A un autre niveau, des solutions, à la fois juridiques, administratives et techniques, exigent des remises en cause.
 
1). « La loi n°64-46 du 17 juin 1964 relative au domaine national ne répondant plus à certaines préoccupations, doit être adaptée au contexte actuel. Pour ce faire, l’Etat doit prendre en compte les réalités socioculturelles et anthropologiques qui ne sont pas les mêmes partout au Sénégal. La prise en compte de ces paramètres sociaux va éviter toute forme de confits. »
 
2). « La loi N° 2004-16 portant loi d’orientation agro-sylvo-pastorale (LOASP) doit être appliquée dans toute sa rigueur, notamment les axes stratégiques de la politique de développement agro-sylvo-pastoral énoncés en son article 8. Il ne sert à rien de mettre en place des lois sans pour autant les appliquer. »
 
3). Au plan administratif : « les autorités locales ignorent les limites physiques entre les collectivités territoriales. Sur le terrain, il n’y a pas de limites visibles. Ce n’est qu’après l’éclatement des problèmes que la question est agitée. C’est le cas entre Sindia-Ndiaganiao, Ndiaganiao-Tassette, Sindia-Saly, Thiadiaye-Sessène, Nguéniène-Joal-Fadiouth.
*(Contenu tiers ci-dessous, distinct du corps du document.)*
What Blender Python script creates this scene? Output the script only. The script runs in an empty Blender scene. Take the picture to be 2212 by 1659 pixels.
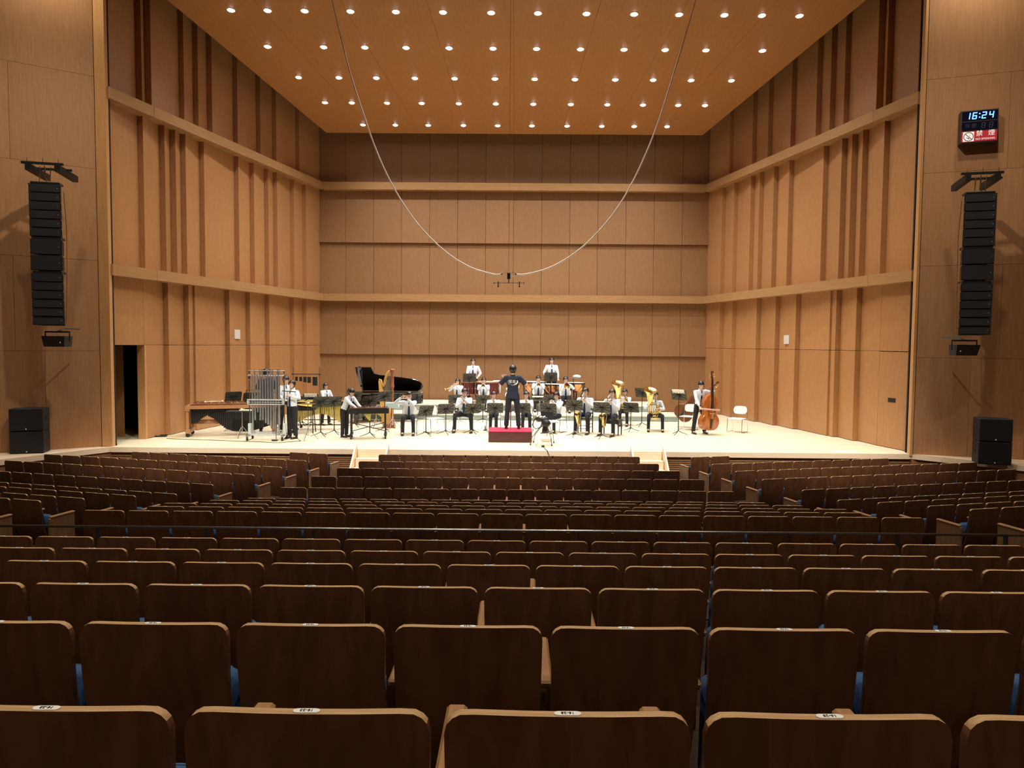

Nos autorités, notamment celles des ministères de l’intérieur et des collectivités territoriales, doivent penser à régler cette question avec l’appui de l’Agence Nationale de l’Aménagement du Territoire (ANAT) et de la Direction des Travaux Géographiques et Cartographiques (DTGC). Une telle solution nécessite au préalable de larges concertations au niveau local qui vont tenir compte des réalités socioculturelles. »
 
4). Au plan technique : « l’État ayant confié la gestion des terres du terroir aux collectivités territoriales, doit exiger à ce que celles-ci mettent en place de façon participative et inclusive un certain nombre d’outils de gouvernance foncière » comme le POAS (Plan d’Occupation et d’Affectation des Sols), le SIF (Systèmes d’Information Foncière), etc.